*TO BE DONE*: The required output consists solely of the lines from the top of the listing through the line containing "return verts.reshape(-1, 3), faces, cols", transcribed exactly.

*DATASET CONTENT*:

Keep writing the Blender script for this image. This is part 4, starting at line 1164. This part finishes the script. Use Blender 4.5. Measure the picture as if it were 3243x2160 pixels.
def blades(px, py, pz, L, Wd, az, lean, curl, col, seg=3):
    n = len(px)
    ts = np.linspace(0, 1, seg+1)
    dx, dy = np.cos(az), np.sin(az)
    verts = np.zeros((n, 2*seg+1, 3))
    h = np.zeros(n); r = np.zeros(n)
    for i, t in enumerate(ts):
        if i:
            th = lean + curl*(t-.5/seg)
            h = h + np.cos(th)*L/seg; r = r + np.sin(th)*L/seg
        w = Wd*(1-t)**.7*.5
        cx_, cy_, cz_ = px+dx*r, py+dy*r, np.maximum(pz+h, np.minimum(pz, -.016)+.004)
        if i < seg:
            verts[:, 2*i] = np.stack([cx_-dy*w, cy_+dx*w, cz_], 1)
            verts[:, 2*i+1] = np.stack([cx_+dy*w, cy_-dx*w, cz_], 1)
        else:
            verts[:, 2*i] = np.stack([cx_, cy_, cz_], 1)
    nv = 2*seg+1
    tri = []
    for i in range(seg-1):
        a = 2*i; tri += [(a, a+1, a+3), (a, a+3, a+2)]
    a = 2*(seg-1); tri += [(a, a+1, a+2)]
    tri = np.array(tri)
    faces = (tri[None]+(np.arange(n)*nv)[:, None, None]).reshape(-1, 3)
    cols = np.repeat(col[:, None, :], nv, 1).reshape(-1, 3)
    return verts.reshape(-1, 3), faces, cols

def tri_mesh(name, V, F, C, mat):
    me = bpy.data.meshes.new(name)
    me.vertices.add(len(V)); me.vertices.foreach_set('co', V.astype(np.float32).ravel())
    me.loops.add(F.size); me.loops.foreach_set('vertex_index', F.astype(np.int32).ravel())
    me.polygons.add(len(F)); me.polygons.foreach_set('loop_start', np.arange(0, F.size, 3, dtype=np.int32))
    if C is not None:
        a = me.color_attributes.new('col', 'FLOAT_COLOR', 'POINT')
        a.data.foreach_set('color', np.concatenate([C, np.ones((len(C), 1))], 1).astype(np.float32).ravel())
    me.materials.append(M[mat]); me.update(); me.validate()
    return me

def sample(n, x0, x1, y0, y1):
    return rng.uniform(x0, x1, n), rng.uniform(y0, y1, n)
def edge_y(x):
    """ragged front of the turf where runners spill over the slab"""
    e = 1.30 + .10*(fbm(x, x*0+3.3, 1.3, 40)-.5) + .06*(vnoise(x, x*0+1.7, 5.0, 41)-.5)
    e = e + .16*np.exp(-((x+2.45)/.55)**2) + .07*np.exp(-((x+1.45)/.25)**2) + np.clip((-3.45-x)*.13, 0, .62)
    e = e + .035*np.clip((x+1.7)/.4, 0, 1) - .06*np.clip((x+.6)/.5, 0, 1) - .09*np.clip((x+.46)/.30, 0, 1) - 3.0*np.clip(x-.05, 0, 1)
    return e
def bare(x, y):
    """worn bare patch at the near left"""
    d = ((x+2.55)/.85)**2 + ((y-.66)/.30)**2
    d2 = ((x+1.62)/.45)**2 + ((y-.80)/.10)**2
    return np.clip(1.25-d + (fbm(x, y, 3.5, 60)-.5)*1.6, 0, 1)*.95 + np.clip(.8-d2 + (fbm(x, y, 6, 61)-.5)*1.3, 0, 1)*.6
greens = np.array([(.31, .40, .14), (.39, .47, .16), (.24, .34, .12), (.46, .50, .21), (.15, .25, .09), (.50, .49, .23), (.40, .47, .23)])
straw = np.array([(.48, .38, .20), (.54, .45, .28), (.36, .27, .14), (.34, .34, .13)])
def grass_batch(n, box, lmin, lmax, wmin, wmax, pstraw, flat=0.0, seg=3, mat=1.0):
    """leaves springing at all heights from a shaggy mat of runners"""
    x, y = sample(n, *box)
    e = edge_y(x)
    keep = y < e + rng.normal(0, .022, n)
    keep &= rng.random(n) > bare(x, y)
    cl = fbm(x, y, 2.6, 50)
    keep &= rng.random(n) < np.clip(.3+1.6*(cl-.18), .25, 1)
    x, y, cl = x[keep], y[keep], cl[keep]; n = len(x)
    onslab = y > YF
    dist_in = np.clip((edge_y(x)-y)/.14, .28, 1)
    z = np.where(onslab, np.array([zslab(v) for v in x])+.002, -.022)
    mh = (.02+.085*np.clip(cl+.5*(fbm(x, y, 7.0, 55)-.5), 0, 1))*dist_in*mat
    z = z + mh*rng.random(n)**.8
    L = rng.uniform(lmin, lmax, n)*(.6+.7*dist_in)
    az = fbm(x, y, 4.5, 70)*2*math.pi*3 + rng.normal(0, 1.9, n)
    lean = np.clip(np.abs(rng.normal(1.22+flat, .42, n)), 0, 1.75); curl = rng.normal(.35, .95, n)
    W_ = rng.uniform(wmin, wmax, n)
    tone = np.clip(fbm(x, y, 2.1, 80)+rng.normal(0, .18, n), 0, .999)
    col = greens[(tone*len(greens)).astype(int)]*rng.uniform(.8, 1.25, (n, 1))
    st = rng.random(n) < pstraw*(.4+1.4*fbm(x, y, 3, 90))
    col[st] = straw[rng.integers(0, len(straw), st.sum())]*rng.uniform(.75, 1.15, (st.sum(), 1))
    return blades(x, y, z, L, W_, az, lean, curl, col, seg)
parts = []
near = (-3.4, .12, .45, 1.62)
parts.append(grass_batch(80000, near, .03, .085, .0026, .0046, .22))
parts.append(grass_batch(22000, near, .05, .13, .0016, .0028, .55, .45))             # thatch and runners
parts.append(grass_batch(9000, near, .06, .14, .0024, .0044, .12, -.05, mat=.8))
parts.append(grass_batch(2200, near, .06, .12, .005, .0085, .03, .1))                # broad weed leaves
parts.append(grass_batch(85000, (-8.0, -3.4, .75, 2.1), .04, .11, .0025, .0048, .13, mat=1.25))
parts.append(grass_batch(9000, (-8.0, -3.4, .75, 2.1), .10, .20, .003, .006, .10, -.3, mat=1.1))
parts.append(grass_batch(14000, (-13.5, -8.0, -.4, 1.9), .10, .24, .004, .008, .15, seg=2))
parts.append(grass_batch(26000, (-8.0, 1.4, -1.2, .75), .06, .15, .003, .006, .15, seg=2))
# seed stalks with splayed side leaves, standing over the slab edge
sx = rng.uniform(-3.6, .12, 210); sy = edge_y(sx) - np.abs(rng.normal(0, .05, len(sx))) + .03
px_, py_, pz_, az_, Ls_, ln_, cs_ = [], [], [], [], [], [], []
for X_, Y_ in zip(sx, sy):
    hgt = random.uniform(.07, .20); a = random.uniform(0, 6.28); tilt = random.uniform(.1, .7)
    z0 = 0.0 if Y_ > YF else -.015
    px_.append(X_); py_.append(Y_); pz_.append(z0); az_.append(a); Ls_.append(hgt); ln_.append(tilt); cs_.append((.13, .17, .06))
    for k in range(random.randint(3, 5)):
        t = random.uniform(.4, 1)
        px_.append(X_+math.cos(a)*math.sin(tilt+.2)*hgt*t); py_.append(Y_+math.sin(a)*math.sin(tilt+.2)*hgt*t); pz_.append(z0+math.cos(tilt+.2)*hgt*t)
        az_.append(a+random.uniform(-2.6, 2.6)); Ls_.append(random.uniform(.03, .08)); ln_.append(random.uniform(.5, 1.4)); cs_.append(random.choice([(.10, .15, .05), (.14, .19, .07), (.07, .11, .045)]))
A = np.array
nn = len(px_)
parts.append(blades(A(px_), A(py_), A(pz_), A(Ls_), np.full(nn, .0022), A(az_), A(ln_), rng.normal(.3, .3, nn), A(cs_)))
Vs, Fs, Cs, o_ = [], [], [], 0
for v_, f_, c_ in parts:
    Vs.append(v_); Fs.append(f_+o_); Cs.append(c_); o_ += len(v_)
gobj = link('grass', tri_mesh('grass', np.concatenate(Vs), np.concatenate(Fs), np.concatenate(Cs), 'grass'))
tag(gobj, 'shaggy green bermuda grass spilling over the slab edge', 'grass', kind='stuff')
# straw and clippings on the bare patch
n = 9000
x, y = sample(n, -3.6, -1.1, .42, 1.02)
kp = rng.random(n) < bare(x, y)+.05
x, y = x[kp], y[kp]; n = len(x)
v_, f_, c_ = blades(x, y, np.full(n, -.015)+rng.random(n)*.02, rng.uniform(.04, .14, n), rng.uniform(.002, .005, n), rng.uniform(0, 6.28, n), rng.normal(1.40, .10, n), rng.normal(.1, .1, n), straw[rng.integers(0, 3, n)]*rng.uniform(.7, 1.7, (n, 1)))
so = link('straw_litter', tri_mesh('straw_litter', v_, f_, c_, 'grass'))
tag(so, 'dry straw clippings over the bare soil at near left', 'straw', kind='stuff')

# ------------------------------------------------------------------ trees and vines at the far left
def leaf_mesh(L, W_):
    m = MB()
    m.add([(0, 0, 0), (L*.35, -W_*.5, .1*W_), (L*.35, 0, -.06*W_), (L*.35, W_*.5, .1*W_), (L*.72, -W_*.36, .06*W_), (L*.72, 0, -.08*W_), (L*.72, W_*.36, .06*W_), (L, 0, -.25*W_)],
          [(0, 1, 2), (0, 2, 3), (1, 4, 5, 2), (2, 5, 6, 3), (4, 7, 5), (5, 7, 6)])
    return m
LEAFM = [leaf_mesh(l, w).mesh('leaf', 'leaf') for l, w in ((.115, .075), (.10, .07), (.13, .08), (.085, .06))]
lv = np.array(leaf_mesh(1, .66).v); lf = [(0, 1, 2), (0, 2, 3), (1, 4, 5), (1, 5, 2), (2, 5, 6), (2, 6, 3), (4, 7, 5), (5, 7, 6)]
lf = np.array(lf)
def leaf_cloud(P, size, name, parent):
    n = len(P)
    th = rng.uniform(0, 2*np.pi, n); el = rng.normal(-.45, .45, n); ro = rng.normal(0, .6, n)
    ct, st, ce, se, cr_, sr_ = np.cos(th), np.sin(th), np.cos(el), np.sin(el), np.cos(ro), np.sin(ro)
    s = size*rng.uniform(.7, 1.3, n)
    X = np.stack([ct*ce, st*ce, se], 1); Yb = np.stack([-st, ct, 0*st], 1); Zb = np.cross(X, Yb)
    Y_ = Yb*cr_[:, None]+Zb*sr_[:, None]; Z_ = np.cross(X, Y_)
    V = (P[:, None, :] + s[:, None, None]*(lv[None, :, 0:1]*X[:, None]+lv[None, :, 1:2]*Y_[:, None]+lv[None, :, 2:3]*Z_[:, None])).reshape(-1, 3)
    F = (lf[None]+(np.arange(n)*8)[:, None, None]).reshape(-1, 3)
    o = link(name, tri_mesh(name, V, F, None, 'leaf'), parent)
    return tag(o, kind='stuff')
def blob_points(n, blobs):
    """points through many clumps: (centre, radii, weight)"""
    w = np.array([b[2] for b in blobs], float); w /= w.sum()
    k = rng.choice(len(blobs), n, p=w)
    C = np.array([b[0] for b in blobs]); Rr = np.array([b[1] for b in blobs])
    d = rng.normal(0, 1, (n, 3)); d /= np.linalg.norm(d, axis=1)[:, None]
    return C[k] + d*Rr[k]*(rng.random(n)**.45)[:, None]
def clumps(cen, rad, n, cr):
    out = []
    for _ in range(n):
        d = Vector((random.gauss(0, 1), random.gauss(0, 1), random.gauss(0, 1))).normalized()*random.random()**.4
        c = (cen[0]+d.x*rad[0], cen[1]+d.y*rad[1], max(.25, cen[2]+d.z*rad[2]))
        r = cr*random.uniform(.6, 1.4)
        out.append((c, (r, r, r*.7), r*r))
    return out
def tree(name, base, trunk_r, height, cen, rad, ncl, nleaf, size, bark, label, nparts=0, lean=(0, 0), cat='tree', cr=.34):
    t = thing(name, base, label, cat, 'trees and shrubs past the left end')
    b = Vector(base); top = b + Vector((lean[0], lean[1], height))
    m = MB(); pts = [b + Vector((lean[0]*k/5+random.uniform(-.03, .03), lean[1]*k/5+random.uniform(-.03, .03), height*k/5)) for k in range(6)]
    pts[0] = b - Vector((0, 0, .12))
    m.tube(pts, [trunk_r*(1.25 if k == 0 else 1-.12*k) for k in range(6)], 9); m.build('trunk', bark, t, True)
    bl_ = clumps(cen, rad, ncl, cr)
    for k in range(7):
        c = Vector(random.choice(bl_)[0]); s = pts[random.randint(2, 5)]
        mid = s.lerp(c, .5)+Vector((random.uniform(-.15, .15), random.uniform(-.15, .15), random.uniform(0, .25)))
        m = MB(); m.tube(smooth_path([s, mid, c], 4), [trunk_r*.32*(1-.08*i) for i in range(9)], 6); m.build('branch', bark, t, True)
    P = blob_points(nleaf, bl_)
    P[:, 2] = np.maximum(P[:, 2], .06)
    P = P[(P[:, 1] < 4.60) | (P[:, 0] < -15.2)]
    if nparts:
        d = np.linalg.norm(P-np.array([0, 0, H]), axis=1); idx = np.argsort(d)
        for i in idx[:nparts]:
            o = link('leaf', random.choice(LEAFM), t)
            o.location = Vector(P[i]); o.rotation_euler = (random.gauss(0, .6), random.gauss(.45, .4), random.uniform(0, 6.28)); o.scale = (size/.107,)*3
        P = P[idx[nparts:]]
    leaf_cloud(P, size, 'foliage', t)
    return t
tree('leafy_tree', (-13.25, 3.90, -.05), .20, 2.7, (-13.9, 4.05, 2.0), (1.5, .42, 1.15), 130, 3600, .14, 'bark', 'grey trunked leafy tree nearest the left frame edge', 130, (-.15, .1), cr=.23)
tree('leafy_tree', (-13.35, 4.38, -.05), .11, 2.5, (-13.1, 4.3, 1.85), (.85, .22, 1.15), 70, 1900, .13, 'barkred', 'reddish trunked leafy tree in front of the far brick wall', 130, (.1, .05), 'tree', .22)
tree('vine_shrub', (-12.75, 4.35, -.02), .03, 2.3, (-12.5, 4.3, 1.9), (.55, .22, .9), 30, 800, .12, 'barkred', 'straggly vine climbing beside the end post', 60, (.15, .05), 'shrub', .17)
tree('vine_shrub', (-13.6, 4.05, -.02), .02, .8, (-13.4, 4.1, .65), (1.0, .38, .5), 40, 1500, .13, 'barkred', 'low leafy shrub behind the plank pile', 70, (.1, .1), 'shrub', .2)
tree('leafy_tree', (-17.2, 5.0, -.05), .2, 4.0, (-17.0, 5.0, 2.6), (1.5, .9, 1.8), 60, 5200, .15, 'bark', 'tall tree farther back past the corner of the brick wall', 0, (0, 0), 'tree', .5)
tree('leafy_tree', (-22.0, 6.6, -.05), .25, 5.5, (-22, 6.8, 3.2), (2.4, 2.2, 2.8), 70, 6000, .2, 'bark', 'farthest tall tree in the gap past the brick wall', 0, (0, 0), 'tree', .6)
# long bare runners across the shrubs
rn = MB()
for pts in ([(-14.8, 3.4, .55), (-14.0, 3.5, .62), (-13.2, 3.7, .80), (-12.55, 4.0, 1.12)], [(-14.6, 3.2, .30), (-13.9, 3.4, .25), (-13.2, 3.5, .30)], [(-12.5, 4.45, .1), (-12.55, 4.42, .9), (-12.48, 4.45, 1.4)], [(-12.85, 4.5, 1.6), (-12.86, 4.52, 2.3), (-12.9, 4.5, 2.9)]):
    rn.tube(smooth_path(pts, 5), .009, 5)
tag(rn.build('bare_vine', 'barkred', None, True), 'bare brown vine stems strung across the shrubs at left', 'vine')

*EXPECTED OUTPUT*:
Keep writing the Blender script for this image. This is part 4, starting at line 1164. This part finishes the script. Use Blender 4.5. Measure the picture as if it were 3243x2160 pixels.
def blades(px, py, pz, L, Wd, az, lean, curl, col, seg=3):
    n = len(px)
    ts = np.linspace(0, 1, seg+1)
    dx, dy = np.cos(az), np.sin(az)
    verts = np.zeros((n, 2*seg+1, 3))
    h = np.zeros(n); r = np.zeros(n)
    for i, t in enumerate(ts):
        if i:
            th = lean + curl*(t-.5/seg)
            h = h + np.cos(th)*L/seg; r = r + np.sin(th)*L/seg
        w = Wd*(1-t)**.7*.5
        cx_, cy_, cz_ = px+dx*r, py+dy*r, np.maximum(pz+h, np.minimum(pz, -.016)+.004)
        if i < seg:
            verts[:, 2*i] = np.stack([cx_-dy*w, cy_+dx*w, cz_], 1)
            verts[:, 2*i+1] = np.stack([cx_+dy*w, cy_-dx*w, cz_], 1)
        else:
            verts[:, 2*i] = np.stack([cx_, cy_, cz_], 1)
    nv = 2*seg+1
    tri = []
    for i in range(seg-1):
        a = 2*i; tri += [(a, a+1, a+3), (a, a+3, a+2)]
    a = 2*(seg-1); tri += [(a, a+1, a+2)]
    tri = np.array(tri)
    faces = (tri[None]+(np.arange(n)*nv)[:, None, None]).reshape(-1, 3)
    cols = np.repeat(col[:, None, :], nv, 1).reshape(-1, 3)
    return verts.reshape(-1, 3), faces, cols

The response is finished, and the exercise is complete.